As Sarah settles in to her new digs – with her cat, even though that is against the strict rule of “no pets” – and life is going well for Sarah. Then she gets a threatening note about pet allergies addressed to “You Bitch!” Things start to go down hill for the young woman and, I feared, that the film was descending into “torture porn.” (Images of Eli Roth movies sprang to mind.)
Fortunately, first time feature filmmaker David Marmor writes and directs a psychological thriller that, yes, turned my stomach with its graphic violence and mind-altering torture used to make Sarah conform to her new environment. But this is a device of the story and not the reason for it. This makes me root for Sarah through her plight and against her cult-driven captors.

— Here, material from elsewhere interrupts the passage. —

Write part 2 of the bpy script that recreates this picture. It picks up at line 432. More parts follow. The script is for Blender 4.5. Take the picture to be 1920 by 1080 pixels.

Marmor’s tale of a “conform and be rewarded, don’t and be punished” society is centered in the sinister apartment complex that seemed the idyllic place to live. Sarah, the wide-eyed innocent, is selected to be the next tenant for the coveted one bedroom apartment by complex manager, Jerry (Alan Blumenfeld). Newcomer Nicole Brydon Bloom delivers a convincing performance as the reticent, eager to please Sarah who turns out to be the perfect cult recruit – no close ties and new in town. As her ordeal ramps up, my empathy for her does, too, as I put myself in her shoes...
The denizens of the complex, ruled by their long dead cult leader, offer a comforting front as they run an “open house” to search for a new, willing or not, cult member. Once the cheerful façade drops, the seemingly nice folk turn sinister and they are scary. This increases my feeling of empathy for Sarah.
The violence and torture that Sarah must endure are mostly committed off-screen, using sounds, like a hammer driving a nail, to make the tension, while not graphic, palpable. This makes “1BR” a cut above the usual horror flick. I give it a B.